Today we celebrate the Patron Saint of this land, George. It should have nothing to do with flags, or nationalism, or dragons. George was a soldier, but one who fought for the army of the Lord, who obeyed not the rulers of the world but God. In his life and his death he bore witness to the saving death and resurrection of Jesus Christ, and valued heavenly things above those of the earth.
            We celebrate S. George because he bore witness to his faith during the persecution of the Church by the Roman emperor, Diocletian. Above all else and regardless of the cost he put his trust in the love of God shown to the world in Christ Jesus, and we should do the same. We should do the same because then we are truly following Christ – we are living out our faith in our lives so that the world may believe. The world will not like this, it will prefer us to submit to its ways, to acquiesce, to sell the Gospel short for the sake of a quiet and an easy life.
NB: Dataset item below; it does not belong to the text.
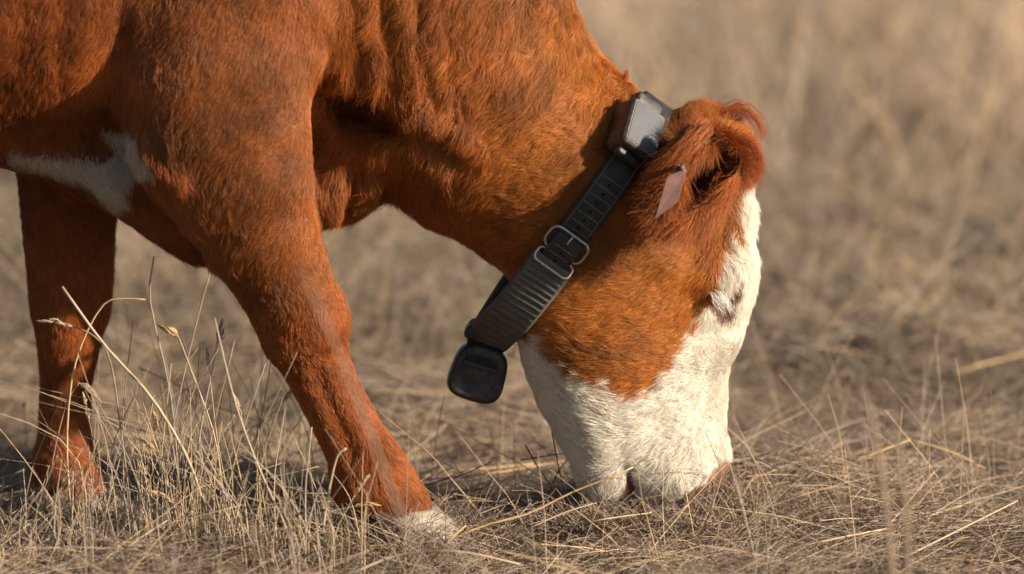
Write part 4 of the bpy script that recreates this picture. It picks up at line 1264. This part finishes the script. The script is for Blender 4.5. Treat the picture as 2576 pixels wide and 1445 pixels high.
straw('grass_stalk', 'thin stalk tilting right above the tall tuft', 'stalk', [(400, 1270, .0), (450, 1000, .0), (500, 790, .0), (528, 690, .0)], .0012, .0008, S_GREY, ST, 10)
straw('grass_stalk', 'short hooked stalk standing against the lower foreleg', 'stalk', [(812, 1340, -.30), (825, 1250, -.29), (848, 1150, -.29), (872, 1128, -.29)], .0016, .0013, S_PALE, ST, 10)
straw('grass_stalk', 'short upright stalk left of the lower foreleg', 'stalk', [(770, 1380, -.25), (768, 1240, -.25), (776, 1150, -.25), (784, 1075, -.25)], .0013, .0010, S_GREY, ST, 10)
# out-of-focus blades close to the lens
def blade(label, pts, w, m, seed=0):
    c = path(pts, 16); ww = w * np.interp(np.linspace(0, 1, 16), [0, .15, .7, 1], [.7, 1, .8, .1])
    rings = []
    for i in range(16):
        sec = np.array([(-1, 0), (-.4, -.16), (0, -.10), (.4, -.16), (1, 0), (.4, .12), (0, .16), (-.4, .12)])
        tg_ = c[min(i + 1, 15)] - c[max(i - 1, 0)]; tg_ /= np.linalg.norm(tg_)
        sx = np.cross(tg_, [0, 1, 0]); sx /= np.linalg.norm(sx); sy = np.cross(sx, tg_)
        rings.append(c[i] + sec[:, :1] * sx * ww[i] + sec[:, 1:] * sy * ww[i])
    v, f = loft(rings)
    o = mesh_obj('grass_stalk', v, f, m); tag(o, label, 'stalk', 'blurred blades close to the camera')
    return o
blade('broad blurred blade crossing in front of the near foreleg', [(1130, 1740, -1.35), (1060, 1440, -1.35), (975, 1210, -1.35), (872, 930, -1.35), (800, 770, -1.35), (742, 655, -1.35)], .0014, S_GREY)
blade('blurred upright blade at the lower right, left one of two', [(2262, 1700, -1.0), (2245, 1445, -1.0), (2225, 1250, -1.0), (2195, 1060, -1.0), (2160, 930, -1.0)], .0034, S_BROWN)
blade('blurred upright blade at the lower right, right one of two', [(2292, 1700, -.95), (2284, 1445, -.95), (2280, 1300, -.95), (2262, 1120, -.95), (2240, 980, -.95)], .0028, S_BROWN)
# straws lying about
LY = 'single straws lying in the grass'
def lie(label, *pts, r=.0012, m=S_GOLD, name='straw'):
    straw(name, label, 'straw', gs(*pts), r, r * .8, m, LY, 12)
lie('golden straw lying flat behind the hoof, upper of two', (1005, 1192, .02), (1180, 1182, .03), (1340, 1168, .03), r=.0018)
lie('golden straw lying flat behind the hoof, lower of two', (1030, 1206, .02), (1190, 1198, .03), (1420, 1160, .03), r=.0014)
straw('straw', 'long straw running up across the cow\'s chin to its mouth', 'straw', [(1100, 1372, -.16), (1220, 1322, -.15), (1330, 1292, -.14), (1440, 1238, -.13), (1540, 1200, -.13), (1592, 1176, -.12)], .0018, .0011, S_GOLD, LY, 14)
straw('straw', 'short straw rising to the mouth below the longer one', 'straw', [(1330, 1330, -.16), (1420, 1290, -.15), (1500, 1265, -.14)], .0012, .0010, S_PALE, LY, 8)
lie('bowed straw arching along the bottom edge below the hoof', (880, 1445, .02), (1000, 1398, .04), (1150, 1388, .05), (1310, 1420, .03), r=.0018, m=S_PALE)
lie('straw slanting over the tip of the near hoof', (1075, 1425, .01), (1120, 1370, .05), (1172, 1322, .07), r=.0013)
lie('long straw sloping up from the mound right of the muzzle', (2020, 1210, .03), (2140, 1165, .06), (2290, 1106, .08), r=.0014)
lie('straw sloping down to the right of the mound', (2290, 1106, .08), (2400, 1140, .06), (2480, 1180, .03), r=.0012)
lie('pinkish straw pointing at the muzzle from the right', (1850, 1168, .05), (1920, 1145, .07), (2000, 1110, .09), r=.0012, m=S_BROWN)
lie('long pale straw lying along the bottom right', (1930, 1395, .01), (2080, 1360, .03), (2230, 1330, .03), r=.0015, m=S_PALE)
lie('golden straw lying at the far right middle', (2400, 940, .03), (2480, 915, .04), (2580, 890, .04), r=.0022)
lie('long pale straw across the lower right corner', (2280, 1400, .02), (2420, 1330, .04), (2560, 1260, .05), r=.0014, m=S_PALE)
lie('pale stalk lying at the lower left below the tufts', (20, 1330, .02), (200, 1340, .03), (400, 1380, .03), r=.0015, m=S_PALE)
lie('pale straw slanting up at the lower left corner', (250, 1440, .01), (330, 1370, .05), (420, 1310, .07), r=.0014, m=S_GREY)
lie('white bent straw fragment lying behind the hoof', (1195, 1232, .02), (1222, 1225, .03), (1248, 1192, .04), r=.0022, m=S_PALE)
lie('straw crossing in front of the cow\'s chin at ground level', (1380, 1340, .02), (1500, 1310, .05), (1640, 1290, .05), r=.0011, m=S_PALE)
lie('straw standing out below the upper lip', (1600, 1400, .01), (1660, 1330, .05), (1730, 1270, .08), r=.0010, m=S_PALE)
lie('straw leaning against the nose', (1760, 1350, .02), (1790, 1280, .07), (1815, 1200, .10), r=.0010, m=S_BROWN)
# dark twigs by the chin
TW = 'dark twigs by the chin'
for lab, pts in (('dark twig leaning left of the chin, leftmost one', [(1322, 1120, .0), (1350, 1170, .0), (1386, 1224, .0)]),
                 ('dark twig standing close against the jaw', [(1388, 1082, .02), (1400, 1150, .01), (1418, 1236, .0)]),
                 ('dark twig slanting up to the chin', [(1360, 1290, -.02), (1395, 1205, -.02), (1430, 1150, -.01)]),
                 ('dark twig lying level left of the jaw', [(1310, 1158, .05), (1370, 1148, .05), (1440, 1138, .05)]),
                 ('thin dark twig reaching from the hoof towards the chin', [(1060, 1222, .06), (1160, 1195, .06), (1240, 1160, .06)])):
    straw('twig', lab, 'twig', pts, .0010, .0006, S_DARK, TW, 8)
# rusty dried flower heads
for i, (lab, x, y, z, r_) in enumerate((('round rusty dried flower head near the bottom right edge', 2436, 1412, .03, .006), ('small rusty flower head left of the bottom right one', 2385, 1432, .02, .004),
                              ('small rusty flower head beside the near hoof', 1238, 1385, .04, .004), ('tiny rusty flower head above the tall tuft', 608, 1085, .06, .0035), ('tiny rusty flower head left of the shaded foreleg', 60, 1018, .09, .003))):
    c = np.array(G(x, y, z)); rr = np.random.default_rng(i)
    ps = [sphere(c, r_ * .7, 1, 1, .8, 6)]
    for j in range(26):
        d = rr.normal(size=3); d /= np.linalg.norm(d)
        ps.append(tube([c + d * r_ * .4, c + d * r_ * rr.uniform(.95, 1.25)], [r_ * .22, r_ * .05], 4))
    ps.append(tube([c, np.array([c[0] + .004, c[1] + .004, 0.0])], .0006, 4))
    v, f = join(ps)
    o = mesh_obj('dried_flower', v, f, S_RUST); tag(o, lab, 'dried flower', 'rusty dried flower heads')
print('stalks', round(time.time() - T0, 1))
            We see this in today’s Gospel: Our Lord tells us that the world will hate us because it has hated him first. The world hates, whereas Christians love – we love each other, we love our enemies, but above all else we love Christ and through him God the Father. We love the God who for love of us and all creation opened his arms on the Cross to embrace it with his love. The world’s reaction is to reject the God who created it, to reject his love and to hate all that he is. Thus while we are in the world we cannot be ofthe world – we cannot let who and what we are and what we do come from hatred, but rather from love alone.
            We may face persecution for our faith, we may be mocked or dismissed as irrelevant, outdated or insignificant, we may even lose our lives. But whatever happens we cannot do anything other than be filled with the joy of the Resurrection, the joy of him who overcomes the world, who saves it. We are servants of our heavenly master – we are obedient to him, and to him above all else. Like S. George we are obedient to the one who loves us, so that we may proclaim his saving truth to the world. So we can be like those in the vision of S. John who ‘have conquered by the blood of the Lamb and the word of their testimony, for they loved not their lives even unto death’ (Rev 12:11). We can prefer nothing to Christ, and in this we will follow the example of S. George, his life, and his death. The world will hate us for this, dismissing us as zealots, extremists, or religious fanatics; it may even try to ignore us. But through living lives of faith and trust in God and showing that faith and trust in our lives, in loving service of him who died for us, we bear witness to the truth which sets us free. It is a freedom the world cannot understand – it dislikes it and cannot control it – it shows the tyranny of the world for what it is.
            So let us celebrate the glory of bearing witness to Christ in all things, so that the world may believe in the God who loves them and saves them – Father, Son, and Holy Spirit, to whom be ascribed as is most right, and just, all might, majesty, glory, dominion, and power, now and forever.